Source material
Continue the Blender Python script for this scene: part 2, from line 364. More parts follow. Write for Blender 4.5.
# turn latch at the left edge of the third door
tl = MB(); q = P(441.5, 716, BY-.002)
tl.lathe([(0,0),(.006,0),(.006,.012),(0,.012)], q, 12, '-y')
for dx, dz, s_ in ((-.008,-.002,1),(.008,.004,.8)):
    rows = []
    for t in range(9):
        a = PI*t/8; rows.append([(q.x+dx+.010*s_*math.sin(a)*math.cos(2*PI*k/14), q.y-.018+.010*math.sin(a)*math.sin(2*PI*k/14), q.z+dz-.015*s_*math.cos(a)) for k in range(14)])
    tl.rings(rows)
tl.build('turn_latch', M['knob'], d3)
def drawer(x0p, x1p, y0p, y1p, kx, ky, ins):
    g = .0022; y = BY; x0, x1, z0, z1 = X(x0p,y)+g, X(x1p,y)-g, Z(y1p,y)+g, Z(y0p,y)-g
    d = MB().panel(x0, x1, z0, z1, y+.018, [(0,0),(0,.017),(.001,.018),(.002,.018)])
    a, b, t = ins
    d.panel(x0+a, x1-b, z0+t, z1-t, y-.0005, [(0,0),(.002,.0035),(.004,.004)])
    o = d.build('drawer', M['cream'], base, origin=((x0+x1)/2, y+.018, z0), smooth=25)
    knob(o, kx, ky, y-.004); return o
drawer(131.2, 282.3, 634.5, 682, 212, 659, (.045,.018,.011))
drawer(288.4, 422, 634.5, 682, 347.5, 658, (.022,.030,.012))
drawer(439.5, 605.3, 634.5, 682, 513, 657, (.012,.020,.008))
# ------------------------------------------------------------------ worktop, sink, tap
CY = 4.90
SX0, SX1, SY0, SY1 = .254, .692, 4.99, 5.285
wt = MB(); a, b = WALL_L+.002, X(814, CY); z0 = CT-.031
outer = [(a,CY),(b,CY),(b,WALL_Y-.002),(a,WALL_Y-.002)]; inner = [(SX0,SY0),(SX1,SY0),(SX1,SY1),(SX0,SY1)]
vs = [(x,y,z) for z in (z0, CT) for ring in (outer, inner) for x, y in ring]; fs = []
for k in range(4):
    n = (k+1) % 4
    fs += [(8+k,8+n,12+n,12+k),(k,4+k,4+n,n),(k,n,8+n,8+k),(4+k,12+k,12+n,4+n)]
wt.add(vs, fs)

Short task
Write out the whole listing again. Match it word for word.

Result for this exercise
Continue the Blender Python script for this scene: part 2, from line 364. More parts follow. Write for Blender 4.5.
# turn latch at the left edge of the third door
tl = MB(); q = P(441.5, 716, BY-.002)
tl.lathe([(0,0),(.006,0),(.006,.012),(0,.012)], q, 12, '-y')
for dx, dz, s_ in ((-.008,-.002,1),(.008,.004,.8)):
    rows = []
    for t in range(9):
        a = PI*t/8; rows.append([(q.x+dx+.010*s_*math.sin(a)*math.cos(2*PI*k/14), q.y-.018+.010*math.sin(a)*math.sin(2*PI*k/14), q.z+dz-.015*s_*math.cos(a)) for k in range(14)])
    tl.rings(rows)
tl.build('turn_latch', M['knob'], d3)
def drawer(x0p, x1p, y0p, y1p, kx, ky, ins):
    g = .0022; y = BY; x0, x1, z0, z1 = X(x0p,y)+g, X(x1p,y)-g, Z(y1p,y)+g, Z(y0p,y)-g
    d = MB().panel(x0, x1, z0, z1, y+.018, [(0,0),(0,.017),(.001,.018),(.002,.018)])
    a, b, t = ins
    d.panel(x0+a, x1-b, z0+t, z1-t, y-.0005, [(0,0),(.002,.0035),(.004,.004)])
    o = d.build('drawer', M['cream'], base, origin=((x0+x1)/2, y+.018, z0), smooth=25)
    knob(o, kx, ky, y-.004); return o
drawer(131.2, 282.3, 634.5, 682, 212, 659, (.045,.018,.011))
drawer(288.4, 422, 634.5, 682, 347.5, 658, (.022,.030,.012))
drawer(439.5, 605.3, 634.5, 682, 513, 657, (.012,.020,.008))
# ------------------------------------------------------------------ worktop, sink, tap
CY = 4.90
SX0, SX1, SY0, SY1 = .254, .692, 4.99, 5.285
wt = MB(); a, b = WALL_L+.002, X(814, CY); z0 = CT-.031
outer = [(a,CY),(b,CY),(b,WALL_Y-.002),(a,WALL_Y-.002)]; inner = [(SX0,SY0),(SX1,SY0),(SX1,SY1),(SX0,SY1)]
vs = [(x,y,z) for z in (z0, CT) for ring in (outer, inner) for x, y in ring]; fs = []
for k in range(4):
    n = (k+1) % 4
    fs += [(8+k,8+n,12+n,12+k),(k,4+k,4+n,n),(k,n,8+n,8+k),(4+k,12+k,12+n,4+n)]
wt.add(vs, fs)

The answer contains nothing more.